По данным «Советской исторической энциклопедии», суды империи (в ее состав входила Финляндия, часть Польши с Варшавой) в 1907–1909 годы «по политическим делам осудили 26 тысяч человек, к смертной казни приговорили 5086 человек; в 1909 году в тюрьмах находилось 170 тысяч политических заключенных». Сколько из приговоренных казнено – не указывается. Сколько из отбывавших срок сидело в камерах тюрем, жило в ссылке «в местах не столь отдаленных», – не конкретизируется. А это важно, потому что каждый, кто очень хотел, мог из ссылки совершить побег и оказаться в любом городе России, за границей, в частности, в Женеве, где русских эмигрантов насчитывалось до 6 тысяч человек.
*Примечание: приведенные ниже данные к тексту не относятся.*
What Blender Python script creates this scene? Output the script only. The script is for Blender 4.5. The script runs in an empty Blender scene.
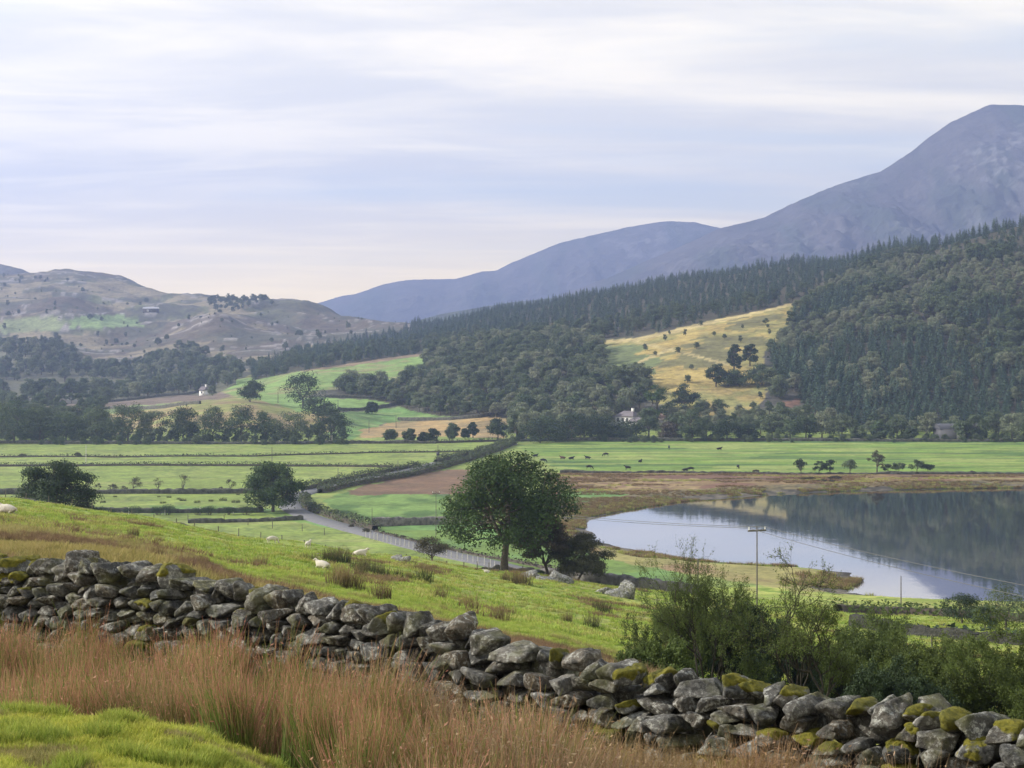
import bpy, math, random
import numpy as np
from math import radians as R
SC = bpy.context.scene
COL = SC.collection
F, CX, HY, EYE = 1800.0, 512.0, 350.0, 34.2

# ------------------------------------------------------------------ camera
cam = bpy.data.objects.new('camera', bpy.data.cameras.new('camera'))
COL.objects.link(cam)
cam.location = (0, 0, EYE)
cam.rotation_euler = (R(90), 0, 0)
cam.data.sensor_width = 36
cam.data.lens = 36 * F / 1024
cam.data.shift_y = -(384 - HY) / 1024
cam.data.clip_start = 0.1
cam.data.clip_end = 30000
SC.camera = cam

# ------------------------------------------------------------------ light
SUN_EL, SUN_AZ = 32.0, -84.0        # azimuth measured from +Y (view direction), negative = left
sun = bpy.data.objects.new('sun', bpy.data.lights.new('sun', 'SUN'))
COL.objects.link(sun)
sun.data.energy = 5.0
sun.data.angle = R(2.0)
sun.data.color = (1.0, 0.93, 0.82)
sun.rotation_euler = (R(90 - SUN_EL), 0, R(180 - SUN_AZ))
sun.location = (-200, 100, 300)

W = bpy.data.worlds.new('World'); SC.world = W; W.use_nodes = True
def build_world():
    nt = W.node_tree; N = nt.nodes; L = nt.links; N.clear()
    out = N.new('ShaderNodeOutputWorld'); bg = N.new('ShaderNodeBackground')
    sky = N.new('ShaderNodeTexSky'); sky.sky_type = 'NISHITA'; sky.sun_disc = False
    sky.sun_elevation = R(SUN_EL); sky.sun_rotation = R(SUN_AZ); sky.air_density = 1.0; sky.dust_density = 1.5
    bg.inputs['Strength'].default_value = 0.125
    tc = N.new('ShaderNodeTexCoord'); sep = N.new('ShaderNodeSeparateXYZ'); L.new(tc.outputs['Generated'], sep.inputs[0])
    # clouds as a flat layer seen in perspective: direction divided by its height
    zc = N.new('ShaderNodeMath'); zc.operation = 'ADD'; zc.inputs[1].default_value = 0.045; L.new(sep.outputs['Z'], zc.inputs[0])
    zm = N.new('ShaderNodeMath'); zm.operation = 'MAXIMUM'; zm.inputs[1].default_value = 0.02; L.new(zc.outputs[0], zm.inputs[0])
    dx = N.new('ShaderNodeMath'); dx.operation = 'DIVIDE'; L.new(sep.outputs['X'], dx.inputs[0]); L.new(zm.outputs[0], dx.inputs[1])
    dy = N.new('ShaderNodeMath'); dy.operation = 'DIVIDE'; L.new(sep.outputs['Y'], dy.inputs[0]); L.new(zm.outputs[0], dy.inputs[1])
    cb = N.new('ShaderNodeCombineXYZ'); L.new(dx.outputs[0], cb.inputs[0]); L.new(dy.outputs[0], cb.inputs[1])
    def noise(scale, det, loc, vs=(1, 1, 1), dist=0.0):
        mp = N.new('ShaderNodeMapping'); mp.inputs['Location'].default_value = loc; mp.inputs['Scale'].default_value = vs
        L.new(cb.outputs[0], mp.inputs[0])
        n = N.new('ShaderNodeTexNoise'); n.inputs['Scale'].default_value = scale; n.inputs['Detail'].default_value = det
        n.inputs['Roughness'].default_value = 0.55; n.inputs['Distortion'].default_value = dist
        L.new(mp.outputs[0], n.inputs['Vector']); return n
    def ramp(src, a, b):
        m = N.new('ShaderNodeMapRange'); m.interpolation_type = 'SMOOTHSTEP'
        m.inputs['From Min'].default_value = a; m.inputs['From Max'].default_value = b
        L.new(src, m.inputs['Value']); return m.outputs[0]
    n1 = noise(0.42, 6, (3.1, 7.7, 0), (0.55, 1.0, 1), 0.3)
    n2 = noise(1.3, 5, (11.0, 2.0, 0), (0.6, 1, 1), 0.4)
    cover = ramp(n1.outputs['Fac'], 0.30, 0.50)
    shade = ramp(n2.outputs['Fac'], 0.35, 0.68)
    # cloud brightness: cream-white where thin, blue-grey where thick
    cc = N.new('ShaderNodeMix'); cc.data_type = 'RGBA'
    cc.inputs[6].default_value = (7.2, 6.8, 5.9, 1); cc.inputs[7].default_value = (10.7, 9.5, 7.0, 1)
    L.new(shade, cc.inputs[0])
    # overhead the veil is thinner and darker than over the horizon
    veil = N.new('ShaderNodeMix'); veil.data_type = 'RGBA'; veil.inputs[6].default_value = (5.9, 6.5, 6.5, 1)
    L.new(cc.outputs[2], veil.inputs[7]); L.new(cover, veil.inputs[0])
    hz = ramp(sep.outputs['Z'], 0.10, -0.01)
    hm = N.new('ShaderNodeMix'); hm.data_type = 'RGBA'; hm.inputs[7].default_value = (17.5, 12.6, 4.0, 1)
    L.new(veil.outputs[2], hm.inputs[6]); L.new(hz, hm.inputs[0])
    up = ramp(sep.outputs['Z'], 0.2, 0.9)
    um = N.new('ShaderNodeMix'); um.data_type = 'RGBA'; um.inputs[7].default_value = (2.6, 3.0, 3.8, 1)
    L.new(hm.outputs[2], um.inputs[6]); L.new(up, um.inputs[0])
    # thin cloud: a share of the clear sky shows through everywhere
    mx = N.new('ShaderNodeMix'); mx.data_type = 'RGBA'; mx.inputs[0].default_value = 0.9
    L.new(sky.outputs[0], mx.inputs[6]); L.new(um.outputs[2], mx.inputs[7])
    L.new(mx.outputs[2], bg.inputs['Color']); L.new(bg.outputs[0], out.inputs['Surface'])
build_world()
SC.view_settings.view_transform = 'Standard'
SC.view_settings.look = 'None'
SC.view_settings.exposure = 0.5
SC.view_settings.gamma = 1.0
SC.view_settings.use_curve_mapping = False
SC.cycles.use_denoising = True
SC.cycles.max_bounces = 6
SC.cycles.diffuse_bounces = 2
SC.cycles.glossy_bounces = 3
SC.cycles.transmission_bounces = 3
SC.cycles.volume_bounces = 1
SC.cycles.transparent_max_bounces = 8
SC.cycles.use_adaptive_sampling = True
SC.cycles.adaptive_threshold = 0.015

# ------------------------------------------------------------------ numpy noise
def _hash(ix, iy, iz, s):
    h = (ix.astype(np.int64) * 374761393 + iy.astype(np.int64) * 668265263 + iz.astype(np.int64) * 1274126177 + s * 982451653) & 0xffffffff
    h = ((h ^ (h >> 13)) * 1274126177) & 0xffffffff
    h = ((h ^ (h >> 16)) * 668265263) & 0xffffffff
    return ((h ^ (h >> 15)) & 0xffffff) / float(0xffffff)
def vnoise(x, y, z=0.0, s=0):
    x, y, z = np.broadcast_arrays(np.asarray(x, float), np.asarray(y, float), np.asarray(z, float))
    ix, iy, iz = np.floor(x), np.floor(y), np.floor(z)
    fx, fy, fz = x - ix, y - iy, z - iz
    fx, fy, fz = [f * f * (3 - 2 * f) for f in (fx, fy, fz)]
    r = 0
    for a in (0, 1):
        for b in (0, 1):
            for c in (0, 1):
                w = (fx if a else 1 - fx) * (fy if b else 1 - fy) * (fz if c else 1 - fz)
                r = r + w * _hash(ix + a, iy + b, iz + c, s)
    return r * 2 - 1
def fbm(x, y, z=0.0, octv=4, s=0, gain=0.5):
    r, a, t = 0, 1.0, 0
    x, y, z = np.asarray(x, float), np.asarray(y, float), np.asarray(z, float)
    for o in range(octv):
        r = r + a * vnoise(x + o * 17.3, y - o * 9.1, z + o * 5.7, s + o); t += a
        a *= gain; x, y, z = x * 2.03, y * 2.03, z * 2.03
    return r / t
def sst(a, b, x):
    t = np.clip((np.asarray(x, float) - a) / (b - a), 0, 1); return t * t * (3 - 2 * t)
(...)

Конечно, реакция правила бал. Она не могла не быть в ответ на вооруженные восстания, уличные бои, погромы имений, теракты, экспроприации и т. д. «Столыпинские галстуки» завязывались на горле тех, кто стрелял, кого брали с оружием в руках. Соратника Ильича, слушателя его питерского кружка рабочего Ивана Бабушкина казнили без суда, когда захватили с обозом оружия.

Но «черный террор» при всей его суровости выглядит либеральным действом по сравнению с «красным террором», начатым в 1918 году, до начала Гражданской войны, в конце лета, после выстрелов в Урицкого и Ленина. В одном Питере к стенке без суда поставили и расстреляли 500 заложников! Одномоментно за два выстрела казнено в Советской России невиновных людей больше, чем за три года «черного террора».

Итак, началась вторая эмиграция – жизнь в Женеве. В этом городе на старинной башне Молар, поднявшейся над площадью с таким названием, в 1921 году исполнили в камне барельеф, где впервые в Европе появилось скульптурное изображение здравствовавшего Ленина.

В верхней части барельефа изображена Женева в образе женщины, которая в одной руке держит щит – герб города, а другую руку простирает над лежащим на земле изгнанником. Босоногий изгнанник с лысым черепом и бородкой – не кто иной, как наш Владимир Ильич в необычной для него позе – поверженного.